米カリフォルニア州が交通事故により発生した野生動物の死骸を食べることを合法とする法律を発表しました。同州では少なくとも年間2万頭の鹿が事故に巻き込まれ捨てられてきたこともあり、複数の海外メディアが注目しています。スマホやPCから申請できるパイロットプログラムを2022年から施行予定です。
アメリカでは路上事故に巻き込まれた動物「ロードキル」の対応が州ごとに異なり、持ち帰り食べることを合法とする、または承諾を得れば合法とする州がある一方で、合法化していない地域もあります。地元メディアによると、カリフォルニア州の現行法では合法ではなく、最大1000ドル(約14万円)の罰金と懲役6カ月が科されています。

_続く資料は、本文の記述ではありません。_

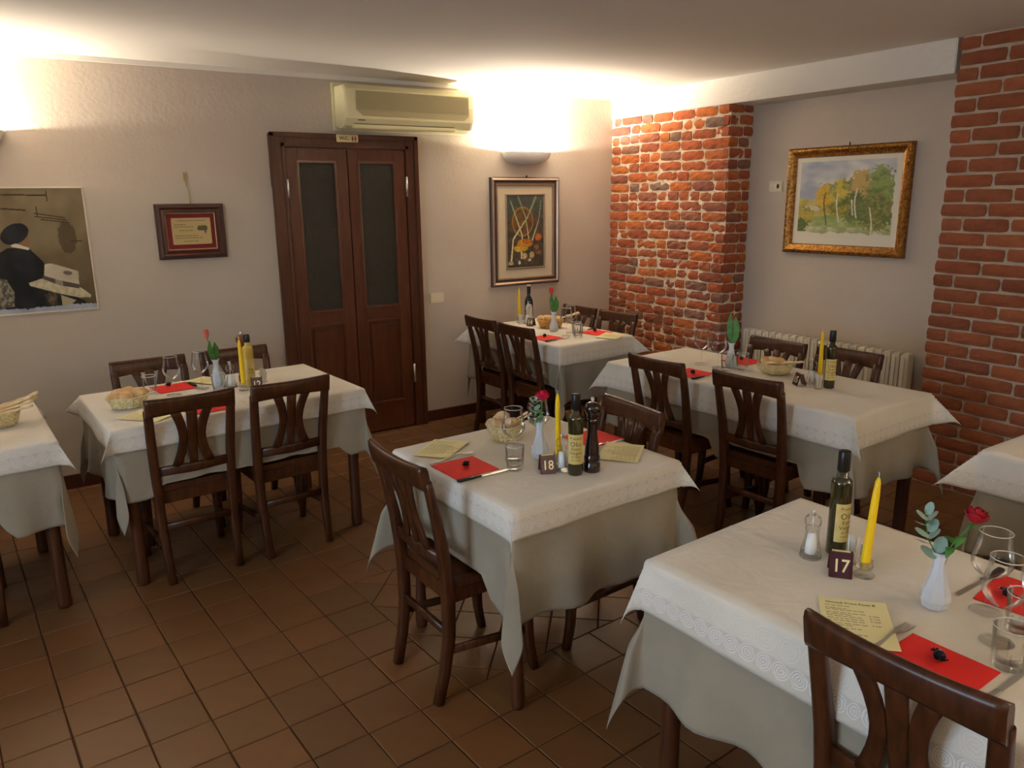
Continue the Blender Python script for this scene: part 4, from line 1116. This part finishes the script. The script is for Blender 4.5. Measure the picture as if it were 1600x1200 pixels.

通称「ロードキル法案」と呼ばれる新しい法律により、申請すれば野生動物の肉を調理したり食べたりすることが可能になります。対象は意図しない車の衝突事故により生じた野生動物の肉に限定しており、適応される野生動物はシカ、エルク、プロングホーン、野生のブタです。
カリフォルニア州では過去6年間に8000件を超える大きな野生動物を巻き込む事故が発生しており、1500人以上のけが人、少なくとも24人の死者を出していると地元紙は報じています。また、カリフォルニア大学デービス校の推定では2万頭を超える鹿が交通事故により死んでいるようです。
ロードキル法案を推進するカリフォルニア州議会議員ボブ・アーチュレタ氏は、「一つの命を救い、一つの生き物を救うことになれば、私たちはこの法案により正しい行いをしたことになる」と意義を語っています。
「The Pew Charitable Trusts」という慈善団体では、カリフォルニア州ドーリスの自然動物監視員レニー・クレランド氏を紹介しています。1988年から小さな町で監視員を務めてきた彼は、税金を使って山道で死んだ鹿を溝へ投げ捨てることに疑問を抱き、動物肉を近隣の貧しい人々に配るプログラムを実施してきました。州の法律に反するものの、米国森林局職員や警察署長上司などと協力し、23年間で約1万6000キロの肉を運んだといいます。クレランド氏は「こんなに大量の肉を利用しないのは犯罪的です」と語っていますが、このプログラムは故意に動物を狙う恐れがあるとして2011年に閉鎖されました。
新しい州法により、不慮の事故により失われた野生動物の命が人々の生活に貢献することが期待されます。